David Lean, Ann Todd and Terence Rattigan
Picturegoer Magazine

“One day last year, David Lean was reading his evening newspaper. On the front page there was a story about a new jet-propelled aircraft which had disintegrated in the air during a test flight. From the pieces found scattered, it was impossible to discover the cause of the accident. But, the report suggested, it was possible that the plane had cracked up while flying faster than sound; that it had, in fact, been torn asunder when it encountered “the sound barrier” of which little is known. The seed of that news item grew in David Lean’s mind, and a new, imaginative film project ‘The Sound Barrier’ is the result.”

All three forged successful ‘silver screen’ careers.

Sir David Lean is best remembered for Brief Encounter (1945), Great Expectations (1946) and big-screen epics The Bridge on the River Kwai (1957), Lawrence of Arabia (1962), Doctor Zhivago (1965) and A Passage To India (1984).

Sir Terence Mervyn Rattigan was one of England’s most popular 20th-century dramatists. His plays are generally set in an upper-middle-class background and include works such as The Winslow Boy (1946), The Browning Version (1948), The Deep Blue Sea (1952) and Separate Tables (1954) to name a few.

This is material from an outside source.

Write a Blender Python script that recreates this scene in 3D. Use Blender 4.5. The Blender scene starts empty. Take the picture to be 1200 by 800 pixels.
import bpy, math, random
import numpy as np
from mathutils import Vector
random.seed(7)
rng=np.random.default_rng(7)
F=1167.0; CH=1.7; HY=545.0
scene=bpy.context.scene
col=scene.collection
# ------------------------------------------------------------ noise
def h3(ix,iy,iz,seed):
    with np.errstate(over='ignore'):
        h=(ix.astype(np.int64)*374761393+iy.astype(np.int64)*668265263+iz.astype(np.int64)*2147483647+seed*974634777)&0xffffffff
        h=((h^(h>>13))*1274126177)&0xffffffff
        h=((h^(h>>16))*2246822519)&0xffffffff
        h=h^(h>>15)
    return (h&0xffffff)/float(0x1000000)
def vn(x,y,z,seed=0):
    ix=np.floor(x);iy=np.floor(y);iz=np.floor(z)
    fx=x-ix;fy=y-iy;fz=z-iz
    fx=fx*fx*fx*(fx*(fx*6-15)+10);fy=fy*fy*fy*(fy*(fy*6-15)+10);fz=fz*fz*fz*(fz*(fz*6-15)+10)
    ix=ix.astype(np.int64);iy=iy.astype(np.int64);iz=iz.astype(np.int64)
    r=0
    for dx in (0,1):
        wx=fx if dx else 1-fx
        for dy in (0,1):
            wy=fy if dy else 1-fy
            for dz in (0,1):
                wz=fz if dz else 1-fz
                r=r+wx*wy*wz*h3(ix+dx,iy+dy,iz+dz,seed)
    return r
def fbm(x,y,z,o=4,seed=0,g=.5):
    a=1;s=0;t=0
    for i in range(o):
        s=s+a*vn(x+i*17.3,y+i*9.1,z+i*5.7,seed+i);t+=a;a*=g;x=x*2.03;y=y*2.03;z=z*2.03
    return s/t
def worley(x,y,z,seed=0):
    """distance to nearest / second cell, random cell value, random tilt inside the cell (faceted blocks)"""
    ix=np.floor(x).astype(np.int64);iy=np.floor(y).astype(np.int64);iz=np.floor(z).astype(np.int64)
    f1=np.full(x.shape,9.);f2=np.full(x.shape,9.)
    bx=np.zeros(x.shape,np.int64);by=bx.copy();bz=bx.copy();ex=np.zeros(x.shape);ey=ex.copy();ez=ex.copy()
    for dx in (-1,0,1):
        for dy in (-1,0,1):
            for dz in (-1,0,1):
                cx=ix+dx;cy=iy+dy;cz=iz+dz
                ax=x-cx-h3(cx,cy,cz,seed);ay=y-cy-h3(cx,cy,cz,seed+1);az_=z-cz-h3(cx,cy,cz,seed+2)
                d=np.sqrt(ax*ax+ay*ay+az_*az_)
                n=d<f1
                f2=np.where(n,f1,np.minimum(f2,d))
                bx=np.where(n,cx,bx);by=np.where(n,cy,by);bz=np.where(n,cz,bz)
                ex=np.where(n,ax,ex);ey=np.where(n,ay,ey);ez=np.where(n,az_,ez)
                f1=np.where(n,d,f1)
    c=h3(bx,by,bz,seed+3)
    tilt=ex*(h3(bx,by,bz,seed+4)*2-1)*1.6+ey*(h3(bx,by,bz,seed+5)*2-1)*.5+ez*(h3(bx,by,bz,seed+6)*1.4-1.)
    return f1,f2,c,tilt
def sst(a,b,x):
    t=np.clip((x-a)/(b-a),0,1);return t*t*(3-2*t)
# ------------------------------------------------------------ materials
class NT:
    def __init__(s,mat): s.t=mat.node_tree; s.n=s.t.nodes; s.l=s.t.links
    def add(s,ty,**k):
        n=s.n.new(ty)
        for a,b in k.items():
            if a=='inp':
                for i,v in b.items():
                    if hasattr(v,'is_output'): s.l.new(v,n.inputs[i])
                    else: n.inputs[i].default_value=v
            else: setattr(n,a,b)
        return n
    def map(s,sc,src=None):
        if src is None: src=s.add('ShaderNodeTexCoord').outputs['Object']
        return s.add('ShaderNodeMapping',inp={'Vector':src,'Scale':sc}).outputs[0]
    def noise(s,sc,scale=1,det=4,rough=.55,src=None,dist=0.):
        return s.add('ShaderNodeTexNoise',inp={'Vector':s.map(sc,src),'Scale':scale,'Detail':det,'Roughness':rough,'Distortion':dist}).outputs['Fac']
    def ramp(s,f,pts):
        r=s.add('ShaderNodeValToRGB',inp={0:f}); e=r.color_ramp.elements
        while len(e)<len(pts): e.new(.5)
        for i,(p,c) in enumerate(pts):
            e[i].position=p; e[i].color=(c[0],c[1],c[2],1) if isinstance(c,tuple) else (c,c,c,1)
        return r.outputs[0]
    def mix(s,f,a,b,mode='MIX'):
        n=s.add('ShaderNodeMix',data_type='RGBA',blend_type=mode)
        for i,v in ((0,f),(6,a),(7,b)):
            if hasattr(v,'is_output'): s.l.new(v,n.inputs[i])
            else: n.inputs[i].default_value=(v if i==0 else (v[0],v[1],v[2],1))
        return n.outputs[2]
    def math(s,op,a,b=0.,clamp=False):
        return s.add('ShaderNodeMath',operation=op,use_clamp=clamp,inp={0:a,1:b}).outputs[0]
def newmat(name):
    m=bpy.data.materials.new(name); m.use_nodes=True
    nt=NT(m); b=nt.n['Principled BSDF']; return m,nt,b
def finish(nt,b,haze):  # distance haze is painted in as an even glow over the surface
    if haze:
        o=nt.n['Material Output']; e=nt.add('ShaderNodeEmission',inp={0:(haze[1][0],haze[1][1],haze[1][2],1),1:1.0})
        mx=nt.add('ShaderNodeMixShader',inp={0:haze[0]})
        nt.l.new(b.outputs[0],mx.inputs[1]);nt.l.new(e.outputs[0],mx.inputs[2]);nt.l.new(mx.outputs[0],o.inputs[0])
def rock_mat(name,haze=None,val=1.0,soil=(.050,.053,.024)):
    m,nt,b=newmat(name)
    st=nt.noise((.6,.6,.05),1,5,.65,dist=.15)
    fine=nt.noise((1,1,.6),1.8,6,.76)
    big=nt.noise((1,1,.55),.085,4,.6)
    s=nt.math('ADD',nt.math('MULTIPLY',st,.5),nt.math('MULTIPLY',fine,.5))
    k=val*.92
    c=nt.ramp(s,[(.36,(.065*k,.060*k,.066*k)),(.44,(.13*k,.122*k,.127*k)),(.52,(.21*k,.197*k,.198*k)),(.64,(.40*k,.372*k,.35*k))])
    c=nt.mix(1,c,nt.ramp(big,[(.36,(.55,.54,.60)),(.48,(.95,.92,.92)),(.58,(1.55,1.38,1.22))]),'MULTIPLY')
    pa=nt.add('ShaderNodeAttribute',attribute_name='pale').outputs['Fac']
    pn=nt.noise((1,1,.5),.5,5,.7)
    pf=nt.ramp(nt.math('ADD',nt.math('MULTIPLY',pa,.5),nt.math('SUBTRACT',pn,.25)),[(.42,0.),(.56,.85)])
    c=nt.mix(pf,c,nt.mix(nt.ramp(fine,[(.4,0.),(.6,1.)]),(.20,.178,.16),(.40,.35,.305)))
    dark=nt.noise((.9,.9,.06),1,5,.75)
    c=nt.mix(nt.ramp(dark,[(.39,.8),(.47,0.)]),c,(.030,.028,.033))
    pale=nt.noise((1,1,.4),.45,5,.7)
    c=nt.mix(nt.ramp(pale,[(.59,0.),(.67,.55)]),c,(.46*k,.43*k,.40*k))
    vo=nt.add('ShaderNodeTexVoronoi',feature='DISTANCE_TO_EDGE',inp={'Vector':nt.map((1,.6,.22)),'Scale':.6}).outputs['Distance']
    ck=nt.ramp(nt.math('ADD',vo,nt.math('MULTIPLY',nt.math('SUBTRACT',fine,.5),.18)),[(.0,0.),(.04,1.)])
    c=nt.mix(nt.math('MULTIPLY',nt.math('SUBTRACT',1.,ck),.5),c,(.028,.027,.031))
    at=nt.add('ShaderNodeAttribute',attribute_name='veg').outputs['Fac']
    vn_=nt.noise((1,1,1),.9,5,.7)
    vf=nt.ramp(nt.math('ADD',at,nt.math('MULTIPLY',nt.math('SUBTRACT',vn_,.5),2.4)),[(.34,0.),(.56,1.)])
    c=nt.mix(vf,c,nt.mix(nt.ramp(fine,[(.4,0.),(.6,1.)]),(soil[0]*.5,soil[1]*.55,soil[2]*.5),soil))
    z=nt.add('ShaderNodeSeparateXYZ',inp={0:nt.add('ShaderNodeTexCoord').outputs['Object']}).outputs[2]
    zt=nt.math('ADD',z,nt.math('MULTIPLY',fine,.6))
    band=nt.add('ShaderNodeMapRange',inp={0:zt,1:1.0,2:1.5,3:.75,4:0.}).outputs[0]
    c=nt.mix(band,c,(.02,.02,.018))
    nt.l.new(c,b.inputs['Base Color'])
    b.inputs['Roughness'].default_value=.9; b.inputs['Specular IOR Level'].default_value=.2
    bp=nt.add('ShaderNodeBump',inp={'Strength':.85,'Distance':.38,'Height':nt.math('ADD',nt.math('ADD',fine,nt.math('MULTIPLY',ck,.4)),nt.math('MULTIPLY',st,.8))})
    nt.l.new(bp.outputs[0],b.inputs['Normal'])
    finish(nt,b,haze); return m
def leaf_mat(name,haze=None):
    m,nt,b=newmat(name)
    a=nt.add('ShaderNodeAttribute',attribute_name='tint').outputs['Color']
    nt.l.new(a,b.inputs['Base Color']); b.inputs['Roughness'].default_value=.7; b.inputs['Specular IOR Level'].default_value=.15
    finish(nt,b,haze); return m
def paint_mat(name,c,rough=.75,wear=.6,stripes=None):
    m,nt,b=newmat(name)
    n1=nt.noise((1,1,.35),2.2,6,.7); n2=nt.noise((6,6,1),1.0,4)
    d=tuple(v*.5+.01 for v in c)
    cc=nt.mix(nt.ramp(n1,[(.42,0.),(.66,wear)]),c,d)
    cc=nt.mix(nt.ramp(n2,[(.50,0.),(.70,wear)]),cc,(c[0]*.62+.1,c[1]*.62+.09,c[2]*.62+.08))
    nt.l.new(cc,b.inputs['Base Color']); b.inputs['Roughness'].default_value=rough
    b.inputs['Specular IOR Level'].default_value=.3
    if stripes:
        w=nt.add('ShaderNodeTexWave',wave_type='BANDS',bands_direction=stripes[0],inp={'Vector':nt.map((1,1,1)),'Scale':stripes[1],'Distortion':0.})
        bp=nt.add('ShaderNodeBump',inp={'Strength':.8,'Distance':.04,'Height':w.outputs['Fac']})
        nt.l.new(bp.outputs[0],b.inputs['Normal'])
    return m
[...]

Dorothy Anne Todd became a popular actress from appearing in such films as Perfect Strangers (1945) (as a nurse), The Seventh Veil (1945) (as a troubled concert pianist) and Alfred Hitchcock’s The Paradine Case (1947) (as Gregory Peck’s long-suffering wife) She later produced a series of travel films. Ann Todd was known as the “pocket Garbo” for her diminutive, blonde beauty.